Rising inflation badly hit the country’s postal sector last year, said Q-Post chairman Ali Mohamed al-Ali yesterday.

The chairman said the country’s postal corporation suffered heavily in 2007 because of the unprecedented inflation witnessed by Qatar.

Al-Ali said premises that the Q-Post used to acquire for as low as Q R1,500 a month for its operations in the city or suburbs was now costing at least five times more.
“As a result, our overheads on various fronts have increased considerably.”

The chairman also informed that the pay rise the Q-Post gave to its staff, both nationals and expatriates, in December 2006 too had taken a heavy toll on the corporation’s operations.
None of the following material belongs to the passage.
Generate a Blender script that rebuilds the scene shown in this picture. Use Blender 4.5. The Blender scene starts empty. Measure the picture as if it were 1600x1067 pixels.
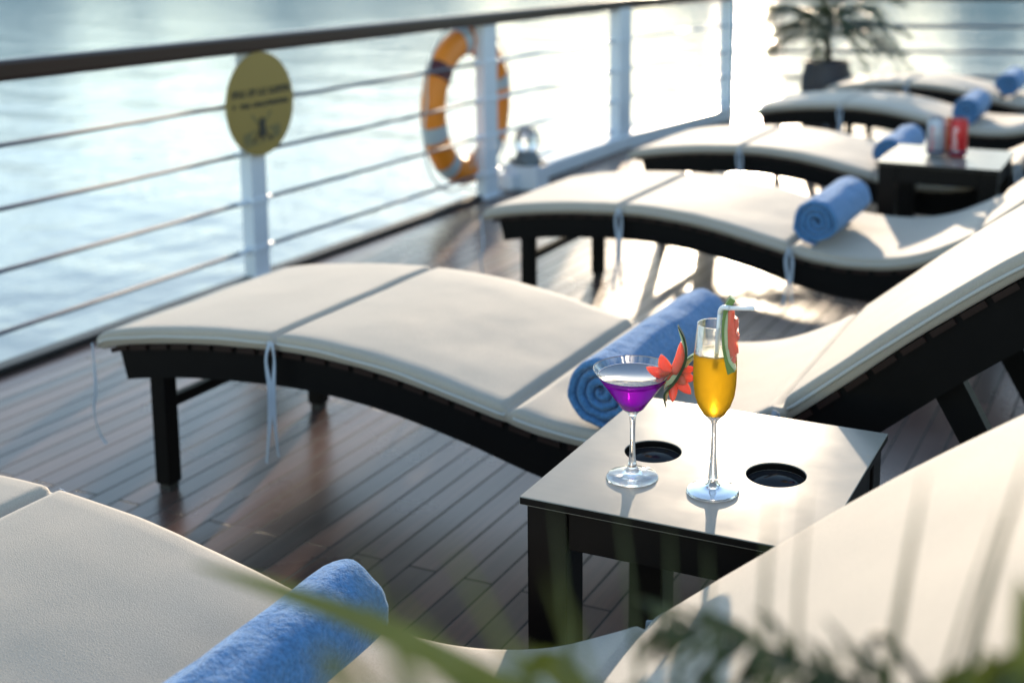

Al-Ali said the annual salary bills of the staff alone amounted to QR65mn.

Answering another query, the chairman said the postal corporation used to receive a financial support of QR52mn a year from the government until a few years ago. “That is no longer there. The absence of such financial support from the government had hit our operations hard.”

The implementation of e-cash in government transactions has also hit the corporation badly as revenues from the sales of tax and other revenue stamps that it used to receive had started going directly to the government, said al-Ali.

Despite all these, the corporation is making efforts to be self-reliant through the diversification of its businesses in a highly competitive environment, said al-Ali.
The chairman pointed out that in all large countries where the postal sector is still active; the governments had provided at least 80 pct budgetary support to their operations.